Perry and colleagues in Georgia Tech’s Center for Organic Photonics and Electronics (COPE) had been working on other capacitor materials to meet these demands, but were not satisfied with the progress. The hybrid sol-gel materials had shown potential for efficient dielectric energy storage because of their high orientational polarization under an electric field, so the group decided to pursue these materials for the new capacitor applications.

Using an aluminized mylar film coated with the hybrid sol-gel capacitor material, they showed that the capacitor could be rolled and re-rolled several times while maintaining high energy density, demonstrating its flexibility. But they were still seeing high current leakage. To address that, they deposited a nanoscale self-assembled monolayer of n-octylphosphonic acid on top of the hybrid sol-gel. Less than a nanometer thick, the monolayer serves as an insulating layer.

“Our silica sol-gel is a hybrid material because it has polar organic groups attached to the silica framework that gives the sol-gel a high dielectric constant, and in our bilayer dielectric, the n-octylphosphonic acid groups are inserted between the sol-gel layer and the top aluminum layer to block charge injection into the sol-gel,” Perry explains. “It’s really a bilayer hybrid material that takes the best of both reorientation polarization and approaches for reducing injection and improving energy extraction.”

In their structures, the researchers demonstrated maximum extractable energy densities up to 40 joules per cubic centimeter, an energy extraction efficiency of 72 percent at a field strength of 830 volts per micron, and a power density of 520 watts per cubic centimeter.
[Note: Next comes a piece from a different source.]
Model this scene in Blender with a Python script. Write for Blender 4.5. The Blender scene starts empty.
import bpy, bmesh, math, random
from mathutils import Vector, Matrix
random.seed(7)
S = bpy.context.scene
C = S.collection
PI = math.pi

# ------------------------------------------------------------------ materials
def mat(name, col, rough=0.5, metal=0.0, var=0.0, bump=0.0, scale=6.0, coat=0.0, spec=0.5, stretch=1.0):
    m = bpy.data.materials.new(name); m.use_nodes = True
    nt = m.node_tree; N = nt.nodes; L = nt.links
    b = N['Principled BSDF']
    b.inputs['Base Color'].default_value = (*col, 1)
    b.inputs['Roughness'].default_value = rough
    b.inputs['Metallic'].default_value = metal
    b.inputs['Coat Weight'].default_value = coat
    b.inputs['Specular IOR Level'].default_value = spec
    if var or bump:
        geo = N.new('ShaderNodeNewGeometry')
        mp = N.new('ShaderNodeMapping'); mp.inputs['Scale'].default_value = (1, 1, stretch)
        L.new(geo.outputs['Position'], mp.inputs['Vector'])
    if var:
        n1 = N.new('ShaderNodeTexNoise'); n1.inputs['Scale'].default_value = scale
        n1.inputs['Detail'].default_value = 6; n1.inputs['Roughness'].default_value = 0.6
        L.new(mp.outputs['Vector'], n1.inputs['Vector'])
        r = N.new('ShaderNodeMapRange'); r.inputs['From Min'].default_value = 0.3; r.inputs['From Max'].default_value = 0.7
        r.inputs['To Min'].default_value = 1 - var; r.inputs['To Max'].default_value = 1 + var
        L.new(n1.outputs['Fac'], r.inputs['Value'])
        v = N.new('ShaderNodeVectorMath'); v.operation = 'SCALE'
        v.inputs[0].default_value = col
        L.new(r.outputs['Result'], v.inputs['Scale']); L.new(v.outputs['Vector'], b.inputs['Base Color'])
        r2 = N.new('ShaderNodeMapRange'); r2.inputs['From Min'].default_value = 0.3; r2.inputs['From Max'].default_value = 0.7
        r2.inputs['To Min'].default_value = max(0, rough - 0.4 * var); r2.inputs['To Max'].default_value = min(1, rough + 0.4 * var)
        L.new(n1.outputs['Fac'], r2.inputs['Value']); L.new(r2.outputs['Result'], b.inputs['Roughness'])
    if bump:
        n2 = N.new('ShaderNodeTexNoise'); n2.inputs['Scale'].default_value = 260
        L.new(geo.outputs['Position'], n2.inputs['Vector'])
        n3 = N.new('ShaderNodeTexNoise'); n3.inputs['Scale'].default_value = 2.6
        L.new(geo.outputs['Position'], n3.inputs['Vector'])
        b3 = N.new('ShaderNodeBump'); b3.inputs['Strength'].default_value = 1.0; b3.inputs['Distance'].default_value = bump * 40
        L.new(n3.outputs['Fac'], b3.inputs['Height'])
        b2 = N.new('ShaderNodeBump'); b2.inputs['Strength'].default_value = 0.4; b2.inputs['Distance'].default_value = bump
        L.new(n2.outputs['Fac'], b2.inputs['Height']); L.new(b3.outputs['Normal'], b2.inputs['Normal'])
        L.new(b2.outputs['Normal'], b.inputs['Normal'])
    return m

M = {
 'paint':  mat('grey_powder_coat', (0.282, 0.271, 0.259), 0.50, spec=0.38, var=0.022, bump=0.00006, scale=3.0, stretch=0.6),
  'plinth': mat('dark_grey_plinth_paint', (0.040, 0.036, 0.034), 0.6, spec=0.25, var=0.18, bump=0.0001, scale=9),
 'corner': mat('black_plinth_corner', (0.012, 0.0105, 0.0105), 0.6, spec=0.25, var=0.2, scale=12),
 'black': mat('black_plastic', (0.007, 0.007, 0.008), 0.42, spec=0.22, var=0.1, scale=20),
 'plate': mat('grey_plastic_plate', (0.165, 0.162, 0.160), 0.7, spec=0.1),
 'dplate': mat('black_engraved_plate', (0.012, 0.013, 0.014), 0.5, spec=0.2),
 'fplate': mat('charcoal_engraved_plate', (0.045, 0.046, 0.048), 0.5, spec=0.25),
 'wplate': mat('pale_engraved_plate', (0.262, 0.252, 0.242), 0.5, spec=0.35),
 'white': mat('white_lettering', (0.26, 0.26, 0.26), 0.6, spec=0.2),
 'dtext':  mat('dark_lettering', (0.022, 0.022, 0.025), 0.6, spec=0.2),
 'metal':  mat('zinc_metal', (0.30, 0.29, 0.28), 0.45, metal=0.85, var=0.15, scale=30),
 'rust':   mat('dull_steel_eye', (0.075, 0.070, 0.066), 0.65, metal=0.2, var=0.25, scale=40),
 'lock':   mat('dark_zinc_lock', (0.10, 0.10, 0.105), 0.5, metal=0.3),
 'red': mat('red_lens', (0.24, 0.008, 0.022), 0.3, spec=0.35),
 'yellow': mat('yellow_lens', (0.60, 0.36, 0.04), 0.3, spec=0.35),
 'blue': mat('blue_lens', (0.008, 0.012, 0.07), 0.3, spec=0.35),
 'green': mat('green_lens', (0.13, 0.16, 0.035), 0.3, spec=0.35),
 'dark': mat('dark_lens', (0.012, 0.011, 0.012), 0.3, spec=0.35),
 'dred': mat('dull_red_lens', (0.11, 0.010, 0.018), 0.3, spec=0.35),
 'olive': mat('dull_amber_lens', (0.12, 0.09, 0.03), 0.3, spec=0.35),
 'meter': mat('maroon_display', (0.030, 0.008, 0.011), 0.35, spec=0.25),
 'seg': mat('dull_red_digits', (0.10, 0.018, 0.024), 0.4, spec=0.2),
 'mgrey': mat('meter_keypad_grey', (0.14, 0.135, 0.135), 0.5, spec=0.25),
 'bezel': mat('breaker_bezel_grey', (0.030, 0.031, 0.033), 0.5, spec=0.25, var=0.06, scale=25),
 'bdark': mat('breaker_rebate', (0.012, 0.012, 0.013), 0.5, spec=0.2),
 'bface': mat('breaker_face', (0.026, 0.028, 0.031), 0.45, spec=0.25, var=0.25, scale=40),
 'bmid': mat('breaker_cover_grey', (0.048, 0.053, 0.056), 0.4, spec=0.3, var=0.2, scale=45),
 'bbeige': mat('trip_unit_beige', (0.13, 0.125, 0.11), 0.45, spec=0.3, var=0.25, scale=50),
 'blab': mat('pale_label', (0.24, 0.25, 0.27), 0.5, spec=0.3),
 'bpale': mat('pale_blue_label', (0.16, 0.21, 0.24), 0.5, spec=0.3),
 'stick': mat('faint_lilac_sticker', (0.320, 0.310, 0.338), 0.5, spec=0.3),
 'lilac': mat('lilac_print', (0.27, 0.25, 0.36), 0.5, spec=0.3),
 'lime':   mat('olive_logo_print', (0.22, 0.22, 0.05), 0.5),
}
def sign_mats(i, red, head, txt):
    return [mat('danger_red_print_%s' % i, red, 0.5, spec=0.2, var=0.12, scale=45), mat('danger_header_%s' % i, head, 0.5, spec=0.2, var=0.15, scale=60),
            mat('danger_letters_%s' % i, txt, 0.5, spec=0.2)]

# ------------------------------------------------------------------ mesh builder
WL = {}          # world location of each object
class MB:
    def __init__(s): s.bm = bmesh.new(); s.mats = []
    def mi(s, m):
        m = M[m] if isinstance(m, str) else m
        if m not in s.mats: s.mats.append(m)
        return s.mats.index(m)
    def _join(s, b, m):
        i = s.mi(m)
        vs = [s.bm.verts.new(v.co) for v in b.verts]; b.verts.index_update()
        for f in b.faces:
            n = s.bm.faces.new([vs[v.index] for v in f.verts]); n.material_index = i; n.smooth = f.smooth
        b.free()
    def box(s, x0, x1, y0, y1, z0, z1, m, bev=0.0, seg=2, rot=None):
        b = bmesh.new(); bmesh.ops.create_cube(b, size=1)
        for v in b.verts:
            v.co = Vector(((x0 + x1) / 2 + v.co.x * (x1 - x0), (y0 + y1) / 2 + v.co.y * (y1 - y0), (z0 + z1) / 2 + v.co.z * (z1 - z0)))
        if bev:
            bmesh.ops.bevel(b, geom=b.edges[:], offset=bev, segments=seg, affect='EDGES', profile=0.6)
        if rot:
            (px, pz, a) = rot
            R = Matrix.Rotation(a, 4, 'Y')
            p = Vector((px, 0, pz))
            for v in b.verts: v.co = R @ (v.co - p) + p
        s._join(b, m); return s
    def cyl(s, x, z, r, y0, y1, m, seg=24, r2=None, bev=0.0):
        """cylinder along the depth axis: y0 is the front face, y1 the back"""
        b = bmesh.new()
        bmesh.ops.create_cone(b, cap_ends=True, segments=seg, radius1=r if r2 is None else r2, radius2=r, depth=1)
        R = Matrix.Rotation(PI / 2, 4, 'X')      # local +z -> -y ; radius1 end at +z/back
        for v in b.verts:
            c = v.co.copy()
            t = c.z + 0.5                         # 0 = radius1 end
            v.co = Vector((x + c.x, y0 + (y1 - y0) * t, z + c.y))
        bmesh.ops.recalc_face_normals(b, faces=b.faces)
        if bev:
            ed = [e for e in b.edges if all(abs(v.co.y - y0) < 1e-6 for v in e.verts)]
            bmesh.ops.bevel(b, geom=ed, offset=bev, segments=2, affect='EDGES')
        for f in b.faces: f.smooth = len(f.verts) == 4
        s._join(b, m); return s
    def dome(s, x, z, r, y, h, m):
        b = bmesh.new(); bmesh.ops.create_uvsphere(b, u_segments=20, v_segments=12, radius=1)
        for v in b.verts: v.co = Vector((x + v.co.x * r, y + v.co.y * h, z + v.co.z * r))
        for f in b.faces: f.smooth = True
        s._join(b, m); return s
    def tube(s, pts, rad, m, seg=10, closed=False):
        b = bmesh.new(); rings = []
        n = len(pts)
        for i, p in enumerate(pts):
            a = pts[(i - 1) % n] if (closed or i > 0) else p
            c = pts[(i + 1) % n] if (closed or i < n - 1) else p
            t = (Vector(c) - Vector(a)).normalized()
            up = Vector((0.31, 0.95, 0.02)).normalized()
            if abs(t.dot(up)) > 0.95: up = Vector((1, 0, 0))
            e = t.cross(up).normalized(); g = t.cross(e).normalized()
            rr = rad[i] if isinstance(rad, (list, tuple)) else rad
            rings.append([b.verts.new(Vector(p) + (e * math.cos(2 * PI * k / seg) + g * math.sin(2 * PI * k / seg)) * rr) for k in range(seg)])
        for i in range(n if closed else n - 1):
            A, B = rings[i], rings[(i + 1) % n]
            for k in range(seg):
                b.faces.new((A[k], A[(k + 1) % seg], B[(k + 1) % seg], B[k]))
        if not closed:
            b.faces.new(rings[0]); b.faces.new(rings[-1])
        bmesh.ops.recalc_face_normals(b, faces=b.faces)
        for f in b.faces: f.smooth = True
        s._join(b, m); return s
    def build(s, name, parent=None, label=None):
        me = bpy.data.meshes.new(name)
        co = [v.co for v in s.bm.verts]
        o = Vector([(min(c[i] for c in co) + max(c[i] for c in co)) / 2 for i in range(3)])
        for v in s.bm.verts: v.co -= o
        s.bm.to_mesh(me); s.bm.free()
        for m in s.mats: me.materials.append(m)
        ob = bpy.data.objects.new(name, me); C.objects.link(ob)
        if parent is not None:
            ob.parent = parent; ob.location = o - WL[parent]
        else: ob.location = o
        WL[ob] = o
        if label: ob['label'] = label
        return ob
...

The performance exceeds that of conventional electrolytic capacitors and thin-film lithium ion batteries, though it doesn’t match the lithium ion battery formats commonly used in electronic devices and vehicles.

“This is the first time I’ve seen a capacitor beat a battery on energy density,” says Perry. “The combination of high energy density and high power density is uncommon in the capacitor world.”

Researchers in Perry’s lab have been making arrays of small sol-gel capacitors in the lab to gather information about the material’s performance. The devices are made on small substrates about an inch square.

“What we see when we apply an electric field is that the polarization response — which measures how much the polar groups line up in a stable way with the field — behaves in a linear way,” says Perry. “This is what you want to see in a capacitor dielectric material.”

The next step will be to scale up the materials to see if the attractive properties transfer to larger devices. If that is successful, Perry expects to commercialize the material through a startup company or SBIR project.

“The simplicity of fully solution-based processes for our dielectric material system provides potential for facile scale-up and fabrication on flexible platforms,” the authors wrote in their paper. “This work emphasizes the importance of controlling the electrode-dielectric interface to maximize the performance of dielectric materials for energy storage application.”

In addition to Perry, the research team included Yunsang Kim, Mohanalingam Kathaperumal, and Vincent Chen from the Georgia Tech School of Chemistry and Biochemistry; Yohan Park from the Georgia Tech School of Materials Science and Engineering; Canek Fuentes-Hernandez and Bernard Kippelen from the Georgia Tech School of Electrical and Computer Engineering, and Ming-Hen Pan from the Naval Research Laboratory.